-------- SOURCE EXCERPT

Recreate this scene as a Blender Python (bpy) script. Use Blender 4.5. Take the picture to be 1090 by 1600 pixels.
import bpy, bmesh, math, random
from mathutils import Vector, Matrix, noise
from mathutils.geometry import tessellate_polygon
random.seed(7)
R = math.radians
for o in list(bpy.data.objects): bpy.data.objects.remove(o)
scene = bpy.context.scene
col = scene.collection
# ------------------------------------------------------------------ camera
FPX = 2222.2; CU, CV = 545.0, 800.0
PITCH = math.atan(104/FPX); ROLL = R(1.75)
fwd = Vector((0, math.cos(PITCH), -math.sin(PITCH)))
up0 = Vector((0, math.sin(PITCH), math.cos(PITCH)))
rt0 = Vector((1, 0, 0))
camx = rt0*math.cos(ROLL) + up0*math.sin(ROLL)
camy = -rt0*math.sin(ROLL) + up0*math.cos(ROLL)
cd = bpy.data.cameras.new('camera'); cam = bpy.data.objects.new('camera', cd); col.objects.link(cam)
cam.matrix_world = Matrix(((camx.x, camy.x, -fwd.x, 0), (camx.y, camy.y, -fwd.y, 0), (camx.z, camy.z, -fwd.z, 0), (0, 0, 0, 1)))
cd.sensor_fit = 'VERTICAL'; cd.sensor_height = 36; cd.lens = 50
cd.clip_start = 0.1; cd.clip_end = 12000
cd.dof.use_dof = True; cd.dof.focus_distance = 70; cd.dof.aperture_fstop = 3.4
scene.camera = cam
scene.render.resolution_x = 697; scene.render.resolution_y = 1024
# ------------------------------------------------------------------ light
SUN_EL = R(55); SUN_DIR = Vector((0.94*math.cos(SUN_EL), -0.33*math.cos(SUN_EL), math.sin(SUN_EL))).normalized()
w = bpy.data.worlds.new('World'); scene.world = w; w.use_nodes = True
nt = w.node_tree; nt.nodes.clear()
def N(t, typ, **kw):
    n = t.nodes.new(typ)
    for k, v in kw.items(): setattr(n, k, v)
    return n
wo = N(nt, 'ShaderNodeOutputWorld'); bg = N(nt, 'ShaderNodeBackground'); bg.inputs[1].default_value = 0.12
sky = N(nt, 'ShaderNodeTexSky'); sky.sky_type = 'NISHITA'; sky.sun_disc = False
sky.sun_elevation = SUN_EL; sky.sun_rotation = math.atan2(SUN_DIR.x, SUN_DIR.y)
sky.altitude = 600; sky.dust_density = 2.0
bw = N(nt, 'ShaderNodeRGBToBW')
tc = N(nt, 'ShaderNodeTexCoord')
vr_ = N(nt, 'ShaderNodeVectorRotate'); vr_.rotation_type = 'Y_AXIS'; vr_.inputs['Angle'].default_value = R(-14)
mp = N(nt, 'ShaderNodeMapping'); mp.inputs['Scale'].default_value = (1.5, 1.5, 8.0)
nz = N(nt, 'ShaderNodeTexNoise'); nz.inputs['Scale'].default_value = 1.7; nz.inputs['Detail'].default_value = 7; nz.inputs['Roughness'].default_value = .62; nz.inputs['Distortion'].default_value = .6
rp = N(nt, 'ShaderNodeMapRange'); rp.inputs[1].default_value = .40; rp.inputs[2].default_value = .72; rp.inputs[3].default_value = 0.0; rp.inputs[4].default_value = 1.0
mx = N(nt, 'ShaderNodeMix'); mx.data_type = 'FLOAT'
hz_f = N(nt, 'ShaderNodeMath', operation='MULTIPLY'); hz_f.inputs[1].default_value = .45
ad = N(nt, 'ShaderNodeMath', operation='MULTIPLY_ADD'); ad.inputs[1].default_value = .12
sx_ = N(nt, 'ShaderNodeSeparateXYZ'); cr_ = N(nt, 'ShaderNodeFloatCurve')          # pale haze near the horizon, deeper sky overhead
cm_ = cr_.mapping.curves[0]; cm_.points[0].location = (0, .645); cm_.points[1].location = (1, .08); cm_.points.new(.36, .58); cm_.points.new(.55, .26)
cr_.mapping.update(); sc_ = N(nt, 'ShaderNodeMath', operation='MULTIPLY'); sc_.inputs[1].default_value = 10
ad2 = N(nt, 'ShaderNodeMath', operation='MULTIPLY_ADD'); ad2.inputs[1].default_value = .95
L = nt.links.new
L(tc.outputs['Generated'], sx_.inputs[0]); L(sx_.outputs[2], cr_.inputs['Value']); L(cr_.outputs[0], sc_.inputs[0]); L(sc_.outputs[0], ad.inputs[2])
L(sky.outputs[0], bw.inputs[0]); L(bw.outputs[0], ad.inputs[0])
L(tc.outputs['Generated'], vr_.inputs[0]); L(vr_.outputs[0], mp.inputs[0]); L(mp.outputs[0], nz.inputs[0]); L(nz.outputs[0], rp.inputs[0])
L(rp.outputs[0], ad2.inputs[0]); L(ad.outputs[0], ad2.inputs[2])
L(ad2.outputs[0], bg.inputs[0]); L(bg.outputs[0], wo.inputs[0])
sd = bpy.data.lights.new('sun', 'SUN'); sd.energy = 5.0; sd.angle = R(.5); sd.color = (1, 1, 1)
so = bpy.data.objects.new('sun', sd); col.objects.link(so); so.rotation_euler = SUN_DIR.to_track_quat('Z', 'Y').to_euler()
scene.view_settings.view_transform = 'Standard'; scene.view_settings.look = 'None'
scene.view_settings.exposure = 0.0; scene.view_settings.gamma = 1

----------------

Extract the complete listing above, reproducing each line exactly.

Recreate this scene as a Blender Python (bpy) script. Use Blender 4.5. Take the picture to be 1090 by 1600 pixels.
import bpy, bmesh, math, random
from mathutils import Vector, Matrix, noise
from mathutils.geometry import tessellate_polygon
random.seed(7)
R = math.radians
for o in list(bpy.data.objects): bpy.data.objects.remove(o)
scene = bpy.context.scene
col = scene.collection
# ------------------------------------------------------------------ camera
FPX = 2222.2; CU, CV = 545.0, 800.0
PITCH = math.atan(104/FPX); ROLL = R(1.75)
fwd = Vector((0, math.cos(PITCH), -math.sin(PITCH)))
up0 = Vector((0, math.sin(PITCH), math.cos(PITCH)))
rt0 = Vector((1, 0, 0))
camx = rt0*math.cos(ROLL) + up0*math.sin(ROLL)
camy = -rt0*math.sin(ROLL) + up0*math.cos(ROLL)
cd = bpy.data.cameras.new('camera'); cam = bpy.data.objects.new('camera', cd); col.objects.link(cam)
cam.matrix_world = Matrix(((camx.x, camy.x, -fwd.x, 0), (camx.y, camy.y, -fwd.y, 0), (camx.z, camy.z, -fwd.z, 0), (0, 0, 0, 1)))
cd.sensor_fit = 'VERTICAL'; cd.sensor_height = 36; cd.lens = 50
cd.clip_start = 0.1; cd.clip_end = 12000
cd.dof.use_dof = True; cd.dof.focus_distance = 70; cd.dof.aperture_fstop = 3.4
scene.camera = cam
scene.render.resolution_x = 697; scene.render.resolution_y = 1024
# ------------------------------------------------------------------ light
SUN_EL = R(55); SUN_DIR = Vector((0.94*math.cos(SUN_EL), -0.33*math.cos(SUN_EL), math.sin(SUN_EL))).normalized()
w = bpy.data.worlds.new('World'); scene.world = w; w.use_nodes = True
nt = w.node_tree; nt.nodes.clear()
def N(t, typ, **kw):
    n = t.nodes.new(typ)
    for k, v in kw.items(): setattr(n, k, v)
    return n
wo = N(nt, 'ShaderNodeOutputWorld'); bg = N(nt, 'ShaderNodeBackground'); bg.inputs[1].default_value = 0.12
sky = N(nt, 'ShaderNodeTexSky'); sky.sky_type = 'NISHITA'; sky.sun_disc = False
sky.sun_elevation = SUN_EL; sky.sun_rotation = math.atan2(SUN_DIR.x, SUN_DIR.y)
sky.altitude = 600; sky.dust_density = 2.0
bw = N(nt, 'ShaderNodeRGBToBW')
tc = N(nt, 'ShaderNodeTexCoord')
vr_ = N(nt, 'ShaderNodeVectorRotate'); vr_.rotation_type = 'Y_AXIS'; vr_.inputs['Angle'].default_value = R(-14)
mp = N(nt, 'ShaderNodeMapping'); mp.inputs['Scale'].default_value = (1.5, 1.5, 8.0)
nz = N(nt, 'ShaderNodeTexNoise'); nz.inputs['Scale'].default_value = 1.7; nz.inputs['Detail'].default_value = 7; nz.inputs['Roughness'].default_value = .62; nz.inputs['Distortion'].default_value = .6
rp = N(nt, 'ShaderNodeMapRange'); rp.inputs[1].default_value = .40; rp.inputs[2].default_value = .72; rp.inputs[3].default_value = 0.0; rp.inputs[4].default_value = 1.0
mx = N(nt, 'ShaderNodeMix'); mx.data_type = 'FLOAT'
hz_f = N(nt, 'ShaderNodeMath', operation='MULTIPLY'); hz_f.inputs[1].default_value = .45
ad = N(nt, 'ShaderNodeMath', operation='MULTIPLY_ADD'); ad.inputs[1].default_value = .12
sx_ = N(nt, 'ShaderNodeSeparateXYZ'); cr_ = N(nt, 'ShaderNodeFloatCurve')          # pale haze near the horizon, deeper sky overhead
cm_ = cr_.mapping.curves[0]; cm_.points[0].location = (0, .645); cm_.points[1].location = (1, .08); cm_.points.new(.36, .58); cm_.points.new(.55, .26)
cr_.mapping.update(); sc_ = N(nt, 'ShaderNodeMath', operation='MULTIPLY'); sc_.inputs[1].default_value = 10
ad2 = N(nt, 'ShaderNodeMath', operation='MULTIPLY_ADD'); ad2.inputs[1].default_value = .95
L = nt.links.new
L(tc.outputs['Generated'], sx_.inputs[0]); L(sx_.outputs[2], cr_.inputs['Value']); L(cr_.outputs[0], sc_.inputs[0]); L(sc_.outputs[0], ad.inputs[2])
L(sky.outputs[0], bw.inputs[0]); L(bw.outputs[0], ad.inputs[0])
L(tc.outputs['Generated'], vr_.inputs[0]); L(vr_.outputs[0], mp.inputs[0]); L(mp.outputs[0], nz.inputs[0]); L(nz.outputs[0], rp.inputs[0])
L(rp.outputs[0], ad2.inputs[0]); L(ad.outputs[0], ad2.inputs[2])
L(ad2.outputs[0], bg.inputs[0]); L(bg.outputs[0], wo.inputs[0])
sd = bpy.data.lights.new('sun', 'SUN'); sd.energy = 5.0; sd.angle = R(.5); sd.color = (1, 1, 1)
so = bpy.data.objects.new('sun', sd); col.objects.link(so); so.rotation_euler = SUN_DIR.to_track_quat('Z', 'Y').to_euler()
scene.view_settings.view_transform = 'Standard'; scene.view_settings.look = 'None'
scene.view_settings.exposure = 0.0; scene.view_settings.gamma = 1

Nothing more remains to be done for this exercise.